Thewesternbalkans.
According to different media, including Euractiv, the Italian Council of Ministers amended on 28 March the Italy-Albania Protocol, allowing the transfer of migrants with validated or extended detention orders – already in Italy – to the Albanian Gjader centre.
Originally, under the Italy-Albania protocol signed back in 2023, the Italy-funded and constructed centers in Albania were meant to process and return under a “fast-track” procedure adult male migrants from “safe countries” rescued at sea. The centers have been launched last October.
Currently, Albania hosts two facilities. Shengjin for screenings and Gjader, where migrants await asylum decisions and get returned. Gjader, which also housed a prison section.
The centers have remained empty after Italian courts repeatedly struck down detention orders, challenging the designation of certain countries as “safe” and referring the cases to the European Court of Justice.
Now, the government has decided to kick off the protocol again, making the Gjader facility into a full-fledged “repatriation detention center” in order to circumvent the legal challenges.
Under Italian law, repatriation detention centers known as “CPR” hold irregular migrants awaiting identification and deportation, with stays lasting up to 18 months.

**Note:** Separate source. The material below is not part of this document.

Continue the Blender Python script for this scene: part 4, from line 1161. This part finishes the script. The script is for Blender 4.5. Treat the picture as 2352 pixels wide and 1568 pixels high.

Italian Interior Minister Matteo Piantedosi assured that the Gjader centre will be swiftly reactivated but “will not lose its functions or be fundamentally altered.”
According to Piantedosi, the Gjader centre will be “another CPR, just outside national territory.”

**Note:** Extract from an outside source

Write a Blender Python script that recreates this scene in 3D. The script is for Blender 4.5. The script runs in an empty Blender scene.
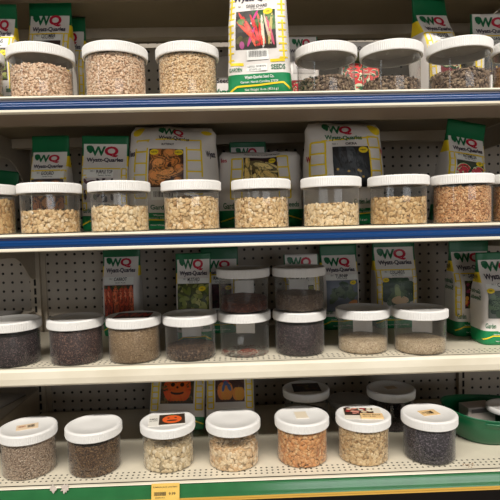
import bpy, math, random
import numpy as np
from mathutils import Vector, Matrix, noise
R_ = random.Random(7)
sc = bpy.context.scene
col = sc.collection
EYE = 0.72                                   # eye height over the shop floor
# ------------------------------------------------------------------ camera
FPX, YAW, PIT, ROL, CD = 500.0, 0.0260, -0.0562, -0.0248, 0.9985
def cam_axes():
    cy, sy = math.cos(YAW), math.sin(YAW); cp, sp = math.cos(PIT), math.sin(PIT)
    fw = Vector((sy*cp, cy*cp, sp)); r = Vector((cy, -sy, 0)); u = r.cross(fw)
    c, s = math.cos(ROL), math.sin(ROL)
    return fw, c*r + s*u, -s*r + c*u
FW, RT, UP = cam_axes()
CAMP = Vector((0, -CD, EYE))
cd = bpy.data.cameras.new('camera'); cam = bpy.data.objects.new('camera', cd); col.objects.link(cam)
cd.sensor_width = 36; cd.sensor_fit = 'HORIZONTAL'; cd.lens = 36*FPX/500; cd.clip_start = 0.02; cd.clip_end = 60
m = Matrix((RT, UP, -FW)).transposed().to_4x4(); m.translation = CAMP
cam.matrix_world = m
sc.camera = cam
def at(px, py, Y):
    """point of the depth plane Y met by a sight line of the photograph"""
    d = FW + (px-250)/FPX*RT - (py-250)/FPX*UP
    return CAMP + d*((Y-CAMP.y)/d.y)
# ------------------------------------------------------------------ materials
def lin(c):
    return tuple(((x/255)/12.92 if x/255 <= .04045 else ((x/255+.055)/1.055)**2.4) for x in c)
MC = {}
def M(rgb, rough=.5, name=None, spec=.5, var=0.0, scale=40):
    k = (rgb, rough, spec, var, scale)
    if k in MC: return MC[k]
    mt = bpy.data.materials.new(name or 'paint'); mt.use_nodes = True
    nt = mt.node_tree; b = nt.nodes['Principled BSDF']
    c = lin(rgb); b.inputs['Base Color'].default_value = (*c, 1); b.inputs['Roughness'].default_value = rough
    b.inputs['Specular IOR Level'].default_value = spec
    if var:
        tc = nt.nodes.new('ShaderNodeTexCoord'); n = nt.nodes.new('ShaderNodeTexNoise'); n.inputs['Scale'].default_value = scale
        n.inputs['Detail'].default_value = 5
        rp = nt.nodes.new('ShaderNodeValToRGB')
        rp.color_ramp.elements[0].position = .3; rp.color_ramp.elements[1].position = .7
        rp.color_ramp.elements[0].color = (*[x*(1-var) for x in c], 1); rp.color_ramp.elements[1].color = (*[min(1, x*(1+var*.4)) for x in c], 1)
        nt.links.new(tc.outputs['Object'], n.inputs['Vector']); nt.links.new(n.outputs['Fac'], rp.inputs['Fac'])
        nt.links.new(rp.outputs['Color'], b.inputs['Base Color'])
    MC[k] = mt
    return mt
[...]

To ease concerns, he noted that migrants in Italian repatriation centres are already moved between facilities that are sometimes farther apart than a transfer to Albania, insisting that Gjader would operate as if on Italian soil.
Under current EU Return rules, member states can only transfer irregular migrants to third countries if they voluntarily agree to the move.

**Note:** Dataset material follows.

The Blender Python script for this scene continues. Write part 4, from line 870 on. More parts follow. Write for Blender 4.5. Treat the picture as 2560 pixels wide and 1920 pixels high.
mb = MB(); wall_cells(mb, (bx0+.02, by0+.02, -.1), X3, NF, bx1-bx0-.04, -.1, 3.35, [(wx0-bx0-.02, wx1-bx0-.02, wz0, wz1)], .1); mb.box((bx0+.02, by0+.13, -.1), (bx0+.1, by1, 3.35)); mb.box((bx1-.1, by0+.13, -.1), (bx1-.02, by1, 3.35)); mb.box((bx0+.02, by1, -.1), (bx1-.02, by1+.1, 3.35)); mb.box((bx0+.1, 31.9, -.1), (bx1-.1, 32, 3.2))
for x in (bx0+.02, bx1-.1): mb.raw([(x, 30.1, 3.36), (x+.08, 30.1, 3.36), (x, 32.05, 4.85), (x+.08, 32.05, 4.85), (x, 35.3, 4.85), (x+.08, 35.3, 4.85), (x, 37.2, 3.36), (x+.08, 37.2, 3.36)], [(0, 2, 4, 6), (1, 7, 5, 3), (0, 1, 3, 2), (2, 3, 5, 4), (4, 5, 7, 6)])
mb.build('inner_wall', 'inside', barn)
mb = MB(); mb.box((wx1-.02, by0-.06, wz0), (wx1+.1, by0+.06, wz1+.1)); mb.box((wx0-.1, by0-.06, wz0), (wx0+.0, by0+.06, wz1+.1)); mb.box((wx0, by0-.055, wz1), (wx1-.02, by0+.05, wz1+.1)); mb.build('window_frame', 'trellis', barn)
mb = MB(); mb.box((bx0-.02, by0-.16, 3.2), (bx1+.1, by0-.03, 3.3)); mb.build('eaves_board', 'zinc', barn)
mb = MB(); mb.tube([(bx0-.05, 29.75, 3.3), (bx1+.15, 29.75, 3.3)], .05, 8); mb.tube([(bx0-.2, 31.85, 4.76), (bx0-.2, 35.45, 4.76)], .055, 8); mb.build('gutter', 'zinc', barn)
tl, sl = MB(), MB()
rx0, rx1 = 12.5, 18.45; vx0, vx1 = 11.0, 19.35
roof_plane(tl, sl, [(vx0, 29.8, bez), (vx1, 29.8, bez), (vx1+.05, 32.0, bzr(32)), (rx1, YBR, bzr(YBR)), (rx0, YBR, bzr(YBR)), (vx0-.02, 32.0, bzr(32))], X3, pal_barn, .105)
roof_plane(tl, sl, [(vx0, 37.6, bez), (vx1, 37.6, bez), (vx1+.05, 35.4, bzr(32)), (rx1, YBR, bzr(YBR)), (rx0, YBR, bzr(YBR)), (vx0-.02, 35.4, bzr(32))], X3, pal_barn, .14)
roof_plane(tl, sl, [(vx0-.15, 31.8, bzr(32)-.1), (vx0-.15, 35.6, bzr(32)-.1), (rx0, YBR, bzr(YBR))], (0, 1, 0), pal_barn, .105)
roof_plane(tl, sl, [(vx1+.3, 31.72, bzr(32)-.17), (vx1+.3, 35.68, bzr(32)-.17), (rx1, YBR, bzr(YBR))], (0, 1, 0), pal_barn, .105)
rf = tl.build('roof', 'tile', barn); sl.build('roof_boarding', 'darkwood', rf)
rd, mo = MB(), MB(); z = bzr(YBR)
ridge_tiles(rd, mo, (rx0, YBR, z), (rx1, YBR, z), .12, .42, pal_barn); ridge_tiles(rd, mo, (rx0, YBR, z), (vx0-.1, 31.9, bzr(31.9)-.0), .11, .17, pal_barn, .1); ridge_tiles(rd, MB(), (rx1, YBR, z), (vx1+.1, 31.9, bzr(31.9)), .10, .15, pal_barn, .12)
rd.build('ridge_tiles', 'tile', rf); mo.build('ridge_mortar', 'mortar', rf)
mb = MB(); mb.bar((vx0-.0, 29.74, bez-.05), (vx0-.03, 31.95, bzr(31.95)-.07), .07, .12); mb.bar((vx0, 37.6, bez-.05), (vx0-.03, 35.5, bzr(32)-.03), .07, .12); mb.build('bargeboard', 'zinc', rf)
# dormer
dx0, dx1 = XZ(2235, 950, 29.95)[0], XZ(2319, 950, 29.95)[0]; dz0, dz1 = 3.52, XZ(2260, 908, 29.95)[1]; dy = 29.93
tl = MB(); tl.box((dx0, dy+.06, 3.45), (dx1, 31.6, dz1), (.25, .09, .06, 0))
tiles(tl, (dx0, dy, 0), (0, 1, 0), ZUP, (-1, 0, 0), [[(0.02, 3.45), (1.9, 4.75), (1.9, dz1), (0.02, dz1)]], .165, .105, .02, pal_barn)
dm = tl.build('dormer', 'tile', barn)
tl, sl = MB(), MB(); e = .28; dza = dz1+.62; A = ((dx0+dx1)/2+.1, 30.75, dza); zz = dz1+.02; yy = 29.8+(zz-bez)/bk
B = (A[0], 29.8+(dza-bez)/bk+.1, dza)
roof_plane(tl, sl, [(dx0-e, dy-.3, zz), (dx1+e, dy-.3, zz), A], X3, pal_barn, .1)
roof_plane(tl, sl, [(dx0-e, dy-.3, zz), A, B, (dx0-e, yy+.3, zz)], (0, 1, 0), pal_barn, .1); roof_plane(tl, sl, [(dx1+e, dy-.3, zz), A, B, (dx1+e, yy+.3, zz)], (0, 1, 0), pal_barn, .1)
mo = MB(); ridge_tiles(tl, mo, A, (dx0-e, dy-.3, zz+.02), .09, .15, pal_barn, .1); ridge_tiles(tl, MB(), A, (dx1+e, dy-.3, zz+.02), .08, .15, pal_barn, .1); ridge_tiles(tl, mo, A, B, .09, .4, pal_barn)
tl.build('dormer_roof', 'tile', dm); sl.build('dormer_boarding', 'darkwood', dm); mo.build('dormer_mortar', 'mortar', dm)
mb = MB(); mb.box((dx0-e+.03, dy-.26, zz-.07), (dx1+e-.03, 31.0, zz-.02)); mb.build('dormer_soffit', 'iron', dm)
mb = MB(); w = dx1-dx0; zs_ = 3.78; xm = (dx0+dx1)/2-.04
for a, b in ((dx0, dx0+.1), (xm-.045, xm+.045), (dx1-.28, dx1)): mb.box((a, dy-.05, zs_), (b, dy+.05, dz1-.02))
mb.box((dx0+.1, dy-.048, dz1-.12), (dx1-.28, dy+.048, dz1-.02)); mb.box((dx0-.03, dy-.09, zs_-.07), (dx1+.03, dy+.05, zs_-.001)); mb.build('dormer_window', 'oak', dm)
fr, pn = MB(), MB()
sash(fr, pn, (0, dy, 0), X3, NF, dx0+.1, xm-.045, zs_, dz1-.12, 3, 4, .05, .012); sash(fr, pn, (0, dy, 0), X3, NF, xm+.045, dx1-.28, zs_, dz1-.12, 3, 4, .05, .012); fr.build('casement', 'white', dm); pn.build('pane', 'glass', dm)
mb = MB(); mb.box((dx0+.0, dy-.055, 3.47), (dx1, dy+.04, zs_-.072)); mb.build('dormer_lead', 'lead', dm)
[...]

Piantedosi confirmed that the European Commission has given the green light to repurpose the Albanian facility. “The review with the European Commission has concluded positively, allowing us to proceed,” he announced during a press conference on Friday.
Legal experts warned that the new move raises new serious legal concerns, particularly regarding Albania’s transfer of sovereignty to Italy. Moving migrants to a third country could breach international agreements and create significant legal challenges.
The decision follows the new proposal from the EU Commission on returns unveiled at the beginning of March. The new law allows for the member states to explore the concept of so-called “return hubs” outside the EU bloc.
The Italian government move comes as Italy awaits the European Court of Justice’s ruling on its safe third country policy, expected for May.
Comments: Too important a vision is laid down in the functioning of these centers to finally prove unnecessary. Italy’s pilot project on the territory of Albania will serve as an occasion for changes in the European legislation on the matter. We already have a positive opinion on the issue from the President of the European Commission, von der Leyen. There is still a long way to go before the Commission’s proposal becomes law, despite the enthusiasm of its President. On the other hand, the “powerful defender” of the sovereignty of Albania and the Western Balkan countries, Edi Rama, is in an election campaign and is very likely to use the European card as one of his main achievements for the years of the country’s rule.